Whereas the Jewish population in the area of the Reich were rapidly forced out of public life, deported and exterminated, and the number of yellow Stars of David sank accordingly, the number of badges with the letter P rose in millions as people from Polish areas were brought to the West to replace male workers in agricultural and industrial regions who had been sent to fight and die at the front. All in all during the Second World War around 2,800,000 Poles worked within the borders of the Reich, of whom around 95% were recruited by force.

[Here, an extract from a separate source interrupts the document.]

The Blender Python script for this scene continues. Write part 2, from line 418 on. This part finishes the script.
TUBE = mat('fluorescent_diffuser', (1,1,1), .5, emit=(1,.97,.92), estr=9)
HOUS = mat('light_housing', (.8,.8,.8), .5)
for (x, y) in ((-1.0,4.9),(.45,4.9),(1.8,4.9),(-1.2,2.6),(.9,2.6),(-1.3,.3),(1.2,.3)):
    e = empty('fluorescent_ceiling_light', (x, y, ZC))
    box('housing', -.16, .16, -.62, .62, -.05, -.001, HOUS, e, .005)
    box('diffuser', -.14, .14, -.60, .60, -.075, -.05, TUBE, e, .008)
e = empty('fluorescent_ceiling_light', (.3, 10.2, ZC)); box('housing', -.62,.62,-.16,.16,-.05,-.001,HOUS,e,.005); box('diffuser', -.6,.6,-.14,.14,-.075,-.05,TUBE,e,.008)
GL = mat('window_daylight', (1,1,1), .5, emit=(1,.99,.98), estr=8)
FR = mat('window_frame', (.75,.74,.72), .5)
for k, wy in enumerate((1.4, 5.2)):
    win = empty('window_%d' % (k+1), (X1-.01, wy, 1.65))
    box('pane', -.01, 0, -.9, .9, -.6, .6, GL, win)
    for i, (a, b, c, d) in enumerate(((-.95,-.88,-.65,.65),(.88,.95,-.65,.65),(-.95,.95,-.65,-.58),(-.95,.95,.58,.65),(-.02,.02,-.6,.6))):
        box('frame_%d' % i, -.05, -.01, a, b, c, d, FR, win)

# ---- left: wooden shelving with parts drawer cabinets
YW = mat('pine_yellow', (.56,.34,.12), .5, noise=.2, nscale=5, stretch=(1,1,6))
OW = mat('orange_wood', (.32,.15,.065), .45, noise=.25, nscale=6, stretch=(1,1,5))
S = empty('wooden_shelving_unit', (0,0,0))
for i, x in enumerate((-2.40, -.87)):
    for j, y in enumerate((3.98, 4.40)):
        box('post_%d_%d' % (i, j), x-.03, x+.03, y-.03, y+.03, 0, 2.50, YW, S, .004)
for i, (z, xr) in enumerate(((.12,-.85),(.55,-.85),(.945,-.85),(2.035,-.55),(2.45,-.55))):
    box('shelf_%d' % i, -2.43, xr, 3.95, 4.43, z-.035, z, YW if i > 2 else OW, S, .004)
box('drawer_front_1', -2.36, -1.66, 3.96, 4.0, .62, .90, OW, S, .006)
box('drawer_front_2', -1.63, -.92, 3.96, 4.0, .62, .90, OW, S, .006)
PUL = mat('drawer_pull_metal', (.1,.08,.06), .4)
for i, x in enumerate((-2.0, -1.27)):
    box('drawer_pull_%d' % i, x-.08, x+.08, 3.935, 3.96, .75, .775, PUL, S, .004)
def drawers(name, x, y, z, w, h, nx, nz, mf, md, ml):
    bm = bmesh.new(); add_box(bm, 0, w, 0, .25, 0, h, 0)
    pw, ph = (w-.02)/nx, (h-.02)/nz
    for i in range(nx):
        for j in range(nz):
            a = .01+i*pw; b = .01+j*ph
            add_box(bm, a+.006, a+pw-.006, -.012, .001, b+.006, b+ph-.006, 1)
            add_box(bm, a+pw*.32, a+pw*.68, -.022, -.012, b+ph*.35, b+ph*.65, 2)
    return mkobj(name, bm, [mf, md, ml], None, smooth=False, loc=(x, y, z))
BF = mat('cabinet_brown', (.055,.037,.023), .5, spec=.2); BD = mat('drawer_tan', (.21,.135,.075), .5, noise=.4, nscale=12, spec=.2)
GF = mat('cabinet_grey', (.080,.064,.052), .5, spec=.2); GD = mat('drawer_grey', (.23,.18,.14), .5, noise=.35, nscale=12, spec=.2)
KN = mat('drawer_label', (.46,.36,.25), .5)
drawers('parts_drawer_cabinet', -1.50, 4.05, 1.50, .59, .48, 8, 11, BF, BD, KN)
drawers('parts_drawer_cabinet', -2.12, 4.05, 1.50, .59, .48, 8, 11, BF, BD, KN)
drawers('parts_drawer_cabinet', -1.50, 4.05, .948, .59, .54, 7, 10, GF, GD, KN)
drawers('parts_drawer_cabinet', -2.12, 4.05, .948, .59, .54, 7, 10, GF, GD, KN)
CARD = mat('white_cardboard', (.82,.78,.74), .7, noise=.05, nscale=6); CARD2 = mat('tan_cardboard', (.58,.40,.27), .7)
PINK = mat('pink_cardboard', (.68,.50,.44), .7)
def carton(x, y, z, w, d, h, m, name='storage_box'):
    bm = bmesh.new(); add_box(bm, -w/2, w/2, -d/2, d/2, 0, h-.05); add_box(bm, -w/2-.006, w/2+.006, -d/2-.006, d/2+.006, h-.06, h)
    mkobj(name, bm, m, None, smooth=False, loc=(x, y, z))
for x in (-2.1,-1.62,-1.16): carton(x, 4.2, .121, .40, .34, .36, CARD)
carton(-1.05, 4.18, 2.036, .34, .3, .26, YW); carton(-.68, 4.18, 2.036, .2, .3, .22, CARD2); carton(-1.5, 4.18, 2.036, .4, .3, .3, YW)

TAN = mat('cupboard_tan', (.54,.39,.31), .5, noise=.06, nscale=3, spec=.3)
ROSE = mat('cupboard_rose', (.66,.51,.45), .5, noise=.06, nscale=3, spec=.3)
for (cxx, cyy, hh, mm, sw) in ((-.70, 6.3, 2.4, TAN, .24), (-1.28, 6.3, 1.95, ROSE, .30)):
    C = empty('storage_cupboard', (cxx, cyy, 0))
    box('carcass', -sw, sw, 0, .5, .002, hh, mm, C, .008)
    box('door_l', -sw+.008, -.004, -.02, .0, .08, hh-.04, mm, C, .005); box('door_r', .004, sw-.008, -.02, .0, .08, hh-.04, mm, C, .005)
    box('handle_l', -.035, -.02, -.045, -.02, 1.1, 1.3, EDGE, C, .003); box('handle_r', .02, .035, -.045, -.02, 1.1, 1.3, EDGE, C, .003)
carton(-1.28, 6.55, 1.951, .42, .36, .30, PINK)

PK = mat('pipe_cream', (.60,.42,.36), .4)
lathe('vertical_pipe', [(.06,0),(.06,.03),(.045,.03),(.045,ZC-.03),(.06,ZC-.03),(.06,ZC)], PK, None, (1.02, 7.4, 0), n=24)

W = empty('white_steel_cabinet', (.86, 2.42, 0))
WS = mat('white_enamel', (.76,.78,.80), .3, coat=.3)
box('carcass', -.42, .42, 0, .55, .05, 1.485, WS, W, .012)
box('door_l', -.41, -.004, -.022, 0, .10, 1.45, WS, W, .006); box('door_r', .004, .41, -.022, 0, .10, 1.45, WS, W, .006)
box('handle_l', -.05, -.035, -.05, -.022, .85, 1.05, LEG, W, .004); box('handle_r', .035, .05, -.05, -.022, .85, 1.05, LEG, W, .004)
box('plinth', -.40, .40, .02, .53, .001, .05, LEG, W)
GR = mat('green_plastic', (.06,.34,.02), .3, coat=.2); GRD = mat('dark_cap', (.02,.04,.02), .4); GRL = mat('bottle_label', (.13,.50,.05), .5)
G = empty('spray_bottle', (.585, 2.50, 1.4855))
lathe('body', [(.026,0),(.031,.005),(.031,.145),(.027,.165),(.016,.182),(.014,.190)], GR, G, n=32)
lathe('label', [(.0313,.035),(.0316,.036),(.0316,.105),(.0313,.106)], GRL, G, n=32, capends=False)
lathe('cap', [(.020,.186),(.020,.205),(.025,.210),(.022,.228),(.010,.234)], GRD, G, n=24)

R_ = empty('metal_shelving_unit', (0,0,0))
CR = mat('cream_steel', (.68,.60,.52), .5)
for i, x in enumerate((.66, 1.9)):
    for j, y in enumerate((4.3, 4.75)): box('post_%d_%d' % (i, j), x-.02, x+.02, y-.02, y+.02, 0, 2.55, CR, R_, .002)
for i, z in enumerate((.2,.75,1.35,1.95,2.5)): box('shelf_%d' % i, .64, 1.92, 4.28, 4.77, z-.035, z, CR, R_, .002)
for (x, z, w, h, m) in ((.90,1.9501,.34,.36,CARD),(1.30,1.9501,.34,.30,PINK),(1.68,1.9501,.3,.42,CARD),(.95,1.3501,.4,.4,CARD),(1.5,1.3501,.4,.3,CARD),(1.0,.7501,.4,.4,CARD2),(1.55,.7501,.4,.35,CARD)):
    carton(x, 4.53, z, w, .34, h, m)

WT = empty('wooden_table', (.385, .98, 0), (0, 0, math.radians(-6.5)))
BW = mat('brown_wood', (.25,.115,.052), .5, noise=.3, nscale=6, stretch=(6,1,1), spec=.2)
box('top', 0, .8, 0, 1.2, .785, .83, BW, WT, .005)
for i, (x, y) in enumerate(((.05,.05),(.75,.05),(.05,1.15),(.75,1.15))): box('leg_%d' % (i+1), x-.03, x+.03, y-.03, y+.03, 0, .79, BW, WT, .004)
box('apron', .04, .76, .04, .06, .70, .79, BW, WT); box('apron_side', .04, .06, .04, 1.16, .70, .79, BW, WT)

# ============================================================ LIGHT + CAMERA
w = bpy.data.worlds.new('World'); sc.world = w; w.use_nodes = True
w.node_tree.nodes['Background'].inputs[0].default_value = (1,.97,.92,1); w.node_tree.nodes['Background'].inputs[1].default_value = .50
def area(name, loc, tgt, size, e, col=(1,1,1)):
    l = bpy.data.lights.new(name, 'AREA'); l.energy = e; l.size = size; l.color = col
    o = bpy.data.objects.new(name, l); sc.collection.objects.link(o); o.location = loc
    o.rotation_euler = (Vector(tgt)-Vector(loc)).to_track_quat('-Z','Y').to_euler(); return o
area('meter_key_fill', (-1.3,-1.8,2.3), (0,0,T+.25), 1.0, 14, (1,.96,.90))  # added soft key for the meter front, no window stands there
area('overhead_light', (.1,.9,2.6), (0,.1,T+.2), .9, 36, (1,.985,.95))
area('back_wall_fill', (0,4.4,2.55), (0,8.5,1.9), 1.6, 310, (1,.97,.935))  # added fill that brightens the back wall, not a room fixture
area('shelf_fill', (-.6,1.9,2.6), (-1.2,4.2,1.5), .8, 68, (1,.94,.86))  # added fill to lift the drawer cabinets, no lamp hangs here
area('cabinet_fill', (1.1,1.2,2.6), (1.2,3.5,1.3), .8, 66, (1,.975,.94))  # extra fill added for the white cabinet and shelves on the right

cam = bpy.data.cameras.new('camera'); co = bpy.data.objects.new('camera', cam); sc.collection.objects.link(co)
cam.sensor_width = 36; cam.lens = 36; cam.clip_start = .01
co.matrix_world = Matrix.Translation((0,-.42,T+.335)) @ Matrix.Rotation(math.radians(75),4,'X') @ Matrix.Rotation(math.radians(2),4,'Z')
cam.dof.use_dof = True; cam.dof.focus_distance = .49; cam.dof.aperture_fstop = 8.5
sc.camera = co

The categorisation of Poles was regulated by the so-called “Polish Edicts” of 8th March 1940 and by several other related orders. The wording read: “From the first day of work we must ensure that Polish workers will be recognised as such at any time and by everyone. The badges are exclusively there to serve this necessity. There is no intention to defame these people thereby.” But this was of course exactly what was intended. The badge, according to a police regulation was to be “always worn in a visible manner… on the right-hand side of the chest”. It consisted “of a 5 cm square standing on one of its corners with a 2½ cm violet P against a yellow background on a half centimetre wide violet border.” The highly unusual choice of colour and shape was supposedly meant to avoid any association with Polish national symbols. The “Petka“, as the badge was known to the Poles, stigmatised the forced labourers in public. This explains why they continually tried to conceal it beneath the lapels of their jackets outside their places of work, or attempted to remove it completely. Such attempts might end disastrously. Zbyszko Matuszewski remembers: “Heaven help you if you forgot your P. The first time you had to pay a penalty of 10 Marks. And the second time even more. And after they caught you a few more times you were dispatched to a penal colony. No, they didn’t catch me so often. I only had to pay penalties.” Indeed at the end of 1941 the following decree was issued :“(…) Anyone who is caught on more than one occasion without a P badge [is to be] taken to the state police headquarters for further treatment.” What “further treatment” actually meant remained vague, but it could indicate the worst possible treatment. Nonetheless there was still a great temptation to go out onto the streets without the ‘P’, even perhaps – and this was forbidden like so many other things – to go to the cinema. “We girls mostly concealed our ‘P’s“ said Irina G.